Reforma tributária ameaça viabilidade econômica do setor aéreo
30 de junho de 2025, 21h42
A proposta de adoção do Imposto sobre Valor Agregado (IVA) no Brasil, por meio da Contribuição sobre Bens e Serviços (CBS) e do Imposto sobre Bens e Serviços (IBS), representa, sem dúvida, um avanço em termos de simplificação e transparência tributária. No entanto, para o setor aéreo, essa mesma reforma surge como uma ameaça concreta à sua viabilidade econômica, à conectividade regional e à isonomia fiscal entre os diferentes modais de transporte.

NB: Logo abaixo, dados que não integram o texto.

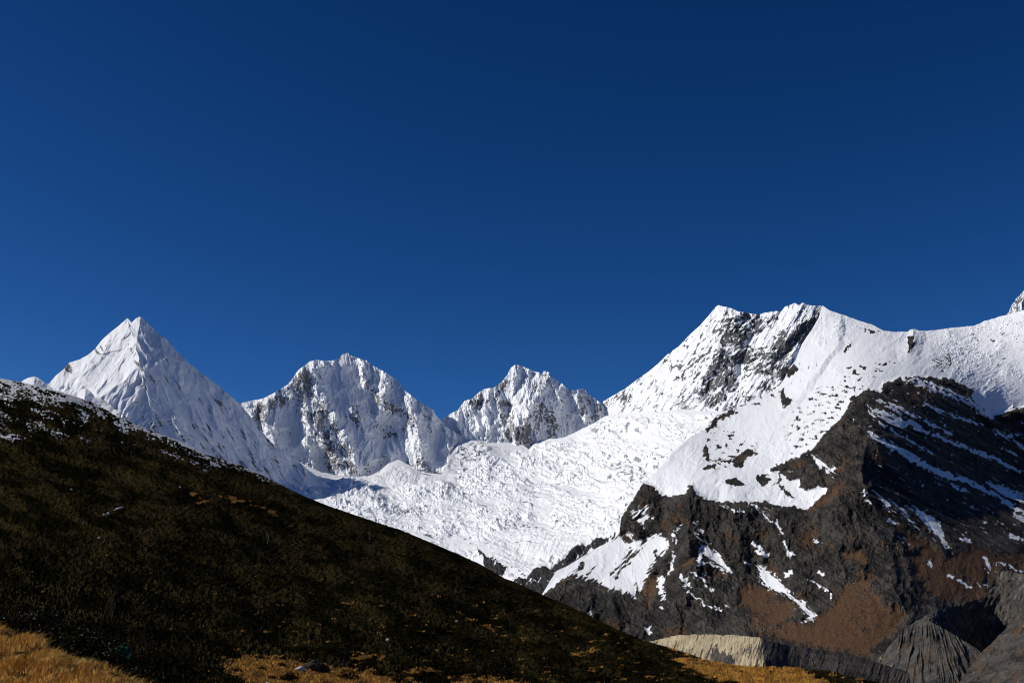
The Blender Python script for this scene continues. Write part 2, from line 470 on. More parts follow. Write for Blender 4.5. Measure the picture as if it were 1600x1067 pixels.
def m3_paint(U, V, N, P):
    a = fbm((U - 0.2 * V) / 12, V / 28, 6, 0.66, 80); b = fbm(U / 3.6, V / 6, 4, 0.7, 81)
    rk = 0.10 + 0.40 * a + 0.48 * b + 0.42 * (0.5 - N[..., 2])
    rk += 0.34 * sstep(-6, 6, polys(U, V, [T('C', '420,290 480,320 520,430 500,530 460,520 430,420'), T('C', '540,400 590,370 620,540 560,560 520,520'),
         T('C', '240,310 330,250 350,250 340,340 280,350'), T('C', '620,220 650,190 640,260 600,270'), T('C', '660,150 700,145 690,200 665,260'), T('C', '400,230 480,160 470,230 420,290')]))
    rk += 0.20 * sstep(-8, 8, polys(U, V, [T('C', '610,330 720,330 800,480 700,520 640,510'), T('C', '850,250 920,270 1000,340 1010,420 930,430 870,380')]))
    return dict(snow=1 - sstep(0.28, 0.46, rk), earth=0.3 * sstep(0, 0.3, fbm(U / 40, V / 40, 3, 0.5, 86)))
o, _ = terrain('mountain', M3_SKY, [(640, 740), (980, 720)], 640, 972, 1.0, 160, m3_depth, m3_shape, m3_paint, M_SNOWPEAK, 1.0, (1800, 16, 1.0))
tag(o, 'small jagged snow peak between the broad peak and the long right massif', 'mountain', None, 'structure')

# ------------------------------------------------------------------ right massif, upper rock face
M4_SKY = [(880, 690), (920, 652)] + T('D', '70,635 120,605 200,560 260,515 330,465 390,415 440,365 500,325 550,270 615,210 660,160 700,110 720,95 740,100 790,112 830,130 890,140 940,148 990,135 1040,128 1065,135 1090,105 1115,95 1145,82 1165,97 1190,80 1215,95 1270,98 1300,97 1340,125 1400,145 1423,152') + [(1345, 503), (1400, 540)]
def m4_depth(U, V):
    return 5580 + (660 - V) * 3.0 + 8.6 * 55 * np.log1p(np.exp((1150 - U) / 55))
def m4_shape(U, V, D):
    wu = U + 6 * fbm(U / 28, V / 28, 4, 0.5, 91); wv = V + 5 * fbm(U / 28, V / 28, 3, 0.5, 92)
    r = tent(wu, wv, T('D', '720,95 745,200 700,380 640,480 560,580 505,670'), 110, 60, 50)
    r += tent(wu, wv, T('D', '1190,80 1100,230 1010,330 950,440 860,540 760,640'), 30, 34, 22)
    r += tent(wu, wv, T('D', '1290,100 1270,170 1180,290 1120,390 1060,500'), 45, 30, 26)
    r -= tent(wu, wv, T('D', '900,150 890,300 840,450 800,600'), 24, 24, 14)
    r += tent(wu, wv, T('D', '440,370 490,460 520,560'), 20, 24, 7) + tent(wu, wv, T('D', '200,560 240,620 250,680'), 18, 22, 8) + tent(wu, wv, T('D', '330,465 360,560 380,660'), 18, 22, 7)
    rock = sstep(-10, 10, poly_sd(U, V, ROCK4, 14))
    r += (9 + 15 * rock) * sharp((wu + 0.45 * wv) / 36, (wv - 0.3 * wu) / 60, 8, 0.6, 95)
    r += (2.2 + 3 * rock) * fbm(U / 10, V / 12, 6, 0.66, 96)
    r += (1 - rock) * (6.0 * sharp((U + 0.55 * V) / 16, V / 120, 5, 0.6, 97) + 1.6 * ridged((U + 0.55 * V) / 6, V / 50, 3, 0.5, 98))
    return r, 0 * r
ROCK4 = T('D', '745,150 830,135 940,150 1055,130 990,230 930,270 900,330 980,350 1100,250 1270,150 1285,195 1190,290 1130,390 1160,450 1090,510 1050,480 960,470 880,470 840,560 760,610 720,690 650,660 690,590 610,625 590,560 650,470 690,390 720,300 745,240')
def m4_paint(U, V, N, P):
    a = fbm((U + 0.5 * V) / 16, (V - 0.3 * U) / 24, 6, 0.62, 100); b = fbm((U + 0.6 * V) / 4.5, V / 8, 5, 0.72, 101)
    rk = 0.08 + 0.48 * a + 0.72 * b + 0.35 * (0.5 - N[..., 2])
    rk += 0.35 * sstep(-8, 10, poly_sd(U, V, ROCK4, 14)) + 0.20 * sstep(-10, 10, polys(U, V, [T('D', '1090,100 1290,100 1280,180 1130,330 1000,350 980,270'), T('D', '560,380 720,200 700,330 620,480 520,600 500,500'), T('D', '1080,480 1160,440 1090,560 900,640 760,680 860,560')], 14))
    rk -= 0.30 * sstep(-4, 5, polys(U, V, [T('D', '820,420 870,430 840,520 800,500'), T('D', '1090,110 1180,90 1120,200 1000,270 980,270 1060,170'), T('D', '910,220 890,300 870,330 880,250')]))
    rk += 0.16 * sstep(-8, 8, polys(U, V, [T('D', '420,380 480,350 460,420 410,430'), T('D', '500,600 560,600 560,680 500,680'), T('D', '160,600 240,560 250,640 170,680'), T('D', '640,200 700,130 720,150 680,230'), T('D', '470,430 540,400 520,480')]))
    return dict(snow=1 - sstep(0.30, 0.42, rk), earth=0 * U)
o, _ = terrain('mountain', M4_SKY, [(880, 720), (1150, 700), (1300, 640), (1400, 560)], 880, 1330, 1.0, 230, m4_depth, m4_shape, m4_paint, M_GREYROCK, 1.0, (1800, 16, 1.0))
tag(o, 'long snow massif with a grey rock face between two white summits, right of the glacier', 'mountain', None, 'structure')

# ------------------------------------------------------------------ tip of a far peak at the right edge
def m6_shape(U, V, D):
    r = tent(U, V, [(1602, 452), (1596, 480), (1590, 520)], 24, 24, 12) + 6 * ridged(U / 14, V / 18, 6, 0.55, 3)
    return r, 0 * r
def m6_paint(U, V, N, P):
    return dict(snow=1 - sstep(0.28, 0.45, 0.28 + 0.6 * fbm(U / 8, V / 8, 5, 0.62, 5)), earth=0 * U)
o, _ = terrain('mountain', [(1540, 520), (1568, 496), (1576, 488), (1580, 478), (1588, 466), (1594, 460), (1602, 452), (1625, 440), (1660, 470), (1700, 500)], [(1540, 560), (1700, 560)], 1540, 1700, 1.2, 70,
               lambda U, V: 7400 + (540 - V) * 3.6, m6_shape, m6_paint, M_SNOWPEAK, 1.2, (1000, 10, 1.0))
tag(o, 'rocky white peak just showing at the right edge above the ice slope', 'mountain', None, 'structure')

# ------------------------------------------------------------------ snow ramp, dark rock spur and brown slopes
M5_SKY = [(846, 930), (862, 903)] + T('F', '390,680 440,660 520,610 620,550 700,510 740,470 750,380 790,320 830,260 870,190 900,170 980,90 1050,10') + T('D', '560,830 640,790 705,715') + \
         T('D', '830,655 930,610 1040,570 1090,500 1110,450 1150,400 1185,310 1240,230 1280,160 1295,100 1300,97 1340,125 1400,145') + \
         T('E', '330,180 400,205 460,225 510,240 570,272 640,280 705,278 720,265 745,262 770,275 830,275 920,262 1080,240 1180,205 1250,185 1352,160') + [(1700, 460)]
ROCK5 = [(840, 1100), (846, 930)] + T('F', '460,700 520,640 540,620') + T('F', '700,510 750,380 790,320 830,260 870,190') + \
        T('G', '60,260 90,270 150,330 200,335 320,320 335,258 360,255 400,330 480,360 560,375 700,370 880,370 980,410 1050,405 1160,425 1200,400 1290,310 1300,270 1230,270 1150,290 1110,270 1130,200 1090,160 980,160 900,155 1010,95 1100,60 1195,5') + \
        T('E', '200,900 250,840 330,760 370,700 400,640 480,600 550,615 580,560 650,540 740,525 800,530 900,535 960,545 1010,575 1060,590 1075,610 1060,630 1100,690 1150,740 1190,770 1190,750 1300,705 1352,700') + [(1720, 600), (1720, 1100)]
ROCKBITS5 = [T('G', '600,215 660,200 730,240 720,262 640,265 590,245'), T('G', '450,-40 480,-10 480,100 450,90 440,30'), T('G', '420,150 460,115 520,110 520,150 470,150'),
             T('G', '650,60 720,20 790,10 830,30 740,60 720,140 650,135 640,90'), T('G', '550,85 640,70 640,100 560,110'), T('G', '800,200 850,170 910,240 850,270 810,230'),
             T('G', '930,220 1000,270 1090,350 1060,355 990,310'), T('G', '1030,310 1090,350 1080,360 1030,330'), T('G', '940,170 1080,150 1120,110 1240,180 1240,260 1170,270 1130,220 1040,220'),
             T('E', '700,310 735,295 745,370 705,410'), T('E', '520,460 590,450 640,440 590,470'), T('E', '430,265 500,260 570,275 500,285'),
             T('E', '20,500 80,450 100,490 50,540'), T('E', '340,390 380,350 410,320 400,350 360,400'), T('D', '650,790 700,720 830,650 800,700 720,750 660,800'), T('D', '1060,610 1080,530 1090,600 1150,620 1080,670')]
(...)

Atualmente, a aviação civil opera sob um regime diferenciado, com carga tributária efetiva inferior a 10%, considerando isenções e alíquotas reduzidas de PIS/Cofins. Com a adoção de uma alíquota estimada em 26,5%, os efeitos seriam imediatos: aumento no custo das passagens aéreas, redução na demanda — estimada entre 20% e 30% — e desestímulo à manutenção de rotas regionais com pouca atratividade comercial, mas elevado valor social e estratégico. Isso configura, ainda, um possível desrespeito aos princípios constitucionais da isonomia e da capacidade contributiva, já que o transporte aéreo é serviço essencial em um país de dimensões continentais.
Há, portanto, forte questionamento quanto à adequação técnica de uma alíquota padrão. Setores como o aéreo e o educacional, com cadeias curtas de valor e margens reduzidas, são mais penalizados do que segmentos industriais com cadeias longas e maior possibilidade de geração de crédito tributário. A uniformidade pretendida ignora essas disparidades e pode causar distorções econômicas severas.
Alternativas existem e são adotadas por países da Organização para a Cooperação e Desenvolvimento Econômico (OCDE): alíquotas reduzidas para transporte coletivo, crédito presumido para combustíveis e leasing de aeronaves e regimes de transição com degraus mais suaves na elevação da carga. Essas medidas não seriam privilégios, mas sim instrumentos técnicos de calibragem para preservar a neutralidade tributária e evitar desequilíbrios.
Risco de apagão
Do ponto de vista jurídico, a elevação de preços e a consequente queda na demanda também podem ser analisadas à luz dos princípios da livre iniciativa, da razoabilidade e da proporcionalidade. É incompatível com esses princípios impor ao setor aéreo uma carga que triplica ou quadruplica a atual, sobretudo quando grande parte de seus insumos não gera créditos integrais, como combustíveis, arrendamento de aeronaves e serviços internacionais.

Além disso, o Supremo Tribunal Federal já reconheceu, em decisões anteriores, que a tributação excessiva de setores de relevância social pode violar a Constituição. O transporte aéreo, essencial para a integração nacional, não pode ser tratado como simples serviço comercial sujeito a regras que ignoram sua função estratégica.
O setor dispõe, ainda, de mecanismos legais para reagir aos efeitos negativos da proposta: articulação institucional com o Congresso, acordos setoriais com o Comitê Gestor do IBS, planejamento tributário e eventual judicialização, inclusive por meio de ações diretas de inconstitucionalidade, caso reste comprovada a desproporcionalidade da tributação.
A reforma tributária brasileira não pode se concretizar à custa da fragilização de setores essenciais. Se o objetivo é um sistema mais simples e justo, ele precisa, obrigatoriamente, considerar as especificidades de cada segmento econômico. No caso da aviação, ignorar essa necessidade é correr o risco de provocar um “apagão aéreo tributário”, com consequências sociais, regionais e econômicas que o país não pode se dar ao luxo de enfrentar.